Find $\sum_{m=0}^n\ (-1)^m m^n {n \choose m}$

Solution 1:

The general form of the summation

$$\sum_{m=0}^n(-1)^mm^n\binom{n}m\;,\tag{1}$$

with the alternating sign and the binomial coefficient $\binom{n}m$, suggests that it can be interpreted as an inclusion-exclusion calculation. However, the $m=0$ term is $0$, from which we begin by subtracting a positive quantity $\binom{n}1=n$, which is a bit odd for such a calculation. This suggests letting $k=n-m$ and rewriting as

$$\sum_{k=0}^n(-1)^{n-k}(n-k)^n\binom{n}{n-k}=(-1)^n\sum_{k=0}^n(-1)^k\binom{n}k(n-k)^n\;,$$

where the righthand side has been arranged to look like a more or less typical inclusion-exclusion calculation. The factor $(n-k)^n$ is the one that isn’t part of the inclusion-exclusion machinery. It has a natural interpretation as the number of functions from $[n]$ to $[n]$ whose ranges are disjoint from some $k$-element subset of $[n]$. If for each $k\in[n]$ we let $F_k$ be the set of functions from $[n]$ to $[n]$ whose ranges do not contain $k$, we have

$$\left|\bigcap_{k\in I}F_k\right|=(n-|I|)^n$$

whenever $\varnothing\ne I\subseteq[n]$, so

$$\begin{align*} \left|\bigcup_{k=1}^nF_k\right|&=\sum_{\varnothing\ne I\subseteq[n]}(-1)^{|I|-1}\left|\bigcap_{k\in I}F_k\right|\\ &=\sum_{\varnothing\ne I\subseteq[n]}(-1)^{|I|-1}(n-|I|)^n\\ &=\sum_{k=1}^n(-1)^{k-1}\binom{n}k(n-k)^n\;. \end{align*}$$

This is the number of functions from $[n]$ to $[n]$ that are not surjective, i.e., the number that aren’t bijections.
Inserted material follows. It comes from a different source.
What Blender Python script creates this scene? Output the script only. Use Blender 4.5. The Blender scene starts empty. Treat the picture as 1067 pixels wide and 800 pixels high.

It follows that the number of bijections from $[n]$ to $[n]$ is

$$n^n-\sum_{k=1}^n(-1)^{k-1}\binom{n}k(n-k)^n=\sum_{k=0}^n(-1)^k\binom{n}k(n-k)^n\;.$$

On the other hand, we know that there are $n!$ bijections from $[n]$ to $[n]$, so

$$\sum_{m=0}^n(-1)^mm^n\binom{n}m=(-1)^n\sum_{k=0}^n(-1)^k\binom{n}k(n-k)^n=(-1)^nn!\;.$$

Note that the same basic argument handles the previous part of the problem. The factor $(n-k)^n$ is replaced by $(n-k)^r$, the number of functions from $[r]$ to $[n]$ whose ranges are disjoint from some specified $k$-element subset of $[n]$. The expression

$$\sum_{k=0}^n(-1)^k\binom{n}k(n-k)^r$$

counts the surjective functions from $[r]$ to $[n]$, and if $r<n$, this is of course $0$.

All of this is very closely related to the Stirling numbers of the second kind.